Guitarist Elliott Sharp is known primarily to listeners as a quintessentially Downtown NYC eclectic: a Metal-plated yet agile note-shredder who has spray-painted his own unique fractal graffiti across the walls of free improvisation, minimalism, funk, punk rock, and blues.
For all the variety in his music, however, Sharp is not necessarily the sort of artist you'd expect to find in the campfire settings suggested by the music on his latest release, and first for the Emanem label, The Velocity Of Hue. On these mostly brisk, succinct improvisations, Sharps spin tales on his "modified Godin Duel Multiac" (an acoustic guitar with solid-state analog and digital electronics integrated into the body of the instrument, largely for the purposes of amplification) recounting travels across foreign lands. Limned by flickerings of heat and gloom, our narrator also plays the many characters encountered on these journeys, becoming, as the story demands, a Chinese pipa, an Arabic oud, a National Steel guitar, a hammered dulcimer, a Mexican tiple, an African kora, a Hindustani vina, an ancient psaltery. More restless than the artists to whom he can be most profitably compared in this context -- John Fahey, Hans Reichel, Loren MazzaCane Connors, and the beatifically flaky Incredible String Band -- Sharp's point-of-view is also slicker and, consequently, strikes less friction from taking it's passage through so many traditions, so many technologies -- from the basic (language, if one pays close attention to the neologistic titles of these pieces; woodworking) to the relatively advanced (the gauge of steel strings; the plastic of a guitar plectrum; integrated circuitry) -- and so many droning, hocketing, melismatic, epic sounds.

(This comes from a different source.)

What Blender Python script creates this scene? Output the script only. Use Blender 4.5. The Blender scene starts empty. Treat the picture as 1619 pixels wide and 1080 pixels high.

The personal and the universal, the estranging and the inviting, are present in abundance if not quite in proportion on The Velocity Of Hue. But this is the danger of eclecticism, I suppose: it establishes just another, ostensibly richer equivalence. The most beautiful and memorable improvisations here are those which really do feel like they break through the tumult of the guitarist's imagination, not to some new synthesis, but to some nigh-primordial principle: "Anamesia"; "Euwrecka"; "Polytope"; "Recognition". Although there is a clear antecedent for much of this music in Sharp's String Quartet works, now happily available on a single Tzadik disc, it will be most interesting to reassess this recording once, as I hope eventually occurs, it is no longer a one-off or an isolated experiment.